La partida educacional del Presupuesto aprobada por el Congreso Nacional es expresiva de la distancia que media entre la clase política y el pueblo chileno. Después de 6 meses de multitudinarias manifestaciones, el Gobierno de Piñera terminó imponiéndose caprichosamente sobre las demandas populares. Tal como los grupos fácticos que se enseñorean en la educación se impusieron sobre el Ejecutivo y Legislativo a fin de perpetuar el afán de lucro en todos los ámbitos de la enseñanza, convencidos ideológicamente de la necesidad de una formación profesional y técnica que discrimine entre ricos y pobres. Rindiéndose ante un sistema que reconoce como necesarias las desigualdades para perpetuar un modelo socio económico que requiere de mano de obra barata, cuanto de una población que permanezca en la incultura, acotada a su condición de simples consumidores, más de de ciudadanos conscientes y libres.
Aunque la presión popular logró “sensibilizar” a algunos parlamentarios, en definitiva se impuso el lobby de los grandes grupos de presión, de las universidades privadas y de los sostenedores de colegios. Además de la influencia que en todo momento ejercieron los medios de comunicación uniformados con el sistema , que no trepidaron en desacreditar las manifestaciones, denostar a los dirigentes estudiantiles y horadar con sus críticas el prestigio de las universidades tradicionales, cuyos niveles de excelencia superan con creces a todas las demás. En último momento, el Gobierno no vaciló en organizar reuniones y ofrecer agasajos a los parlamentarios independientes, logrando que alteraran su postura inicial a fin de aprobar su Ley de Presupuesto y sepultar, por ahora, las demandas de gratuidad y calidad a todos los niveles de la educación.
Desde el momento que la solución quedó enclaustrada en el arreglo político partidista, los rectores, los profesores, los estudiantes universitarios y secundarios perdieron liderazgo, debiendo reconocer ahora que quienes apelaron al diálogo y la desmovilización cometieron un grave acto de ingenuidad, por no asumir todavía que el régimen institucional que nos rige poco y nada tiene de democrático, casi nada de representativo y menos todavía de participativo.

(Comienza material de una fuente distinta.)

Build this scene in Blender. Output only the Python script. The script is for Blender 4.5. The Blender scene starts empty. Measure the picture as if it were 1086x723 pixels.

De pronto, muchos olvidaron que las cándidas invocaciones al diálogo en definitiva siempre han servido para mitigar los necesarios conflictos y traicionar las demandas populares. Tal como ha venido sucediendo en las últimas dos décadas con las reivindicaciones de los mapuches, de los propios estudiantes o ese cúmulo de demandas por superar la impunidad, la Constitución de Pinochet y las brechas escandalosas de la distribución del ingreso.
No sabemos si ésta se constituirá en la última frustración colectiva, pero de lo que estamos ciertos es que, con esta nueva burla al pueblo, lo que se abre es un nuevo escenario de confrontación que le dejará cada vez menos espacio a los incautos y a esa impostura disfrazada de ponderación y finos modales que suelen seducir a los timoratos. Las movilizaciones del próximo año sin duda tendrán en cuenta los comicios municipales de octubre que podrían marcar la debacle total el prestigio ya tan alicaído de Gobierno, de los políticos en general, sus colectividades y organismos títeres que, como la CUT, vienen traicionando los anhelos de la gran mayoría de los chilenos.
La clase política en su conjunto le ha dado un portazo enorme a las afligidas y endeudadas familias chilenas que observan cómo siguen afectadas las oportunidades educacionales de sus hijos. Pero el bochornoso debate parlamentario le permitió a país comprobar la mediocridad de sus pretendidos representantes en La Moneda y el Parlamento. Al mismo tiempo que aquellas magníficas jornadas de protesta forjaron conciencia social, voluntad ciudadana y la creciente convicción de que los grandes cambios no derivan del conciliábulo sino de la lucha sin claudicaciones.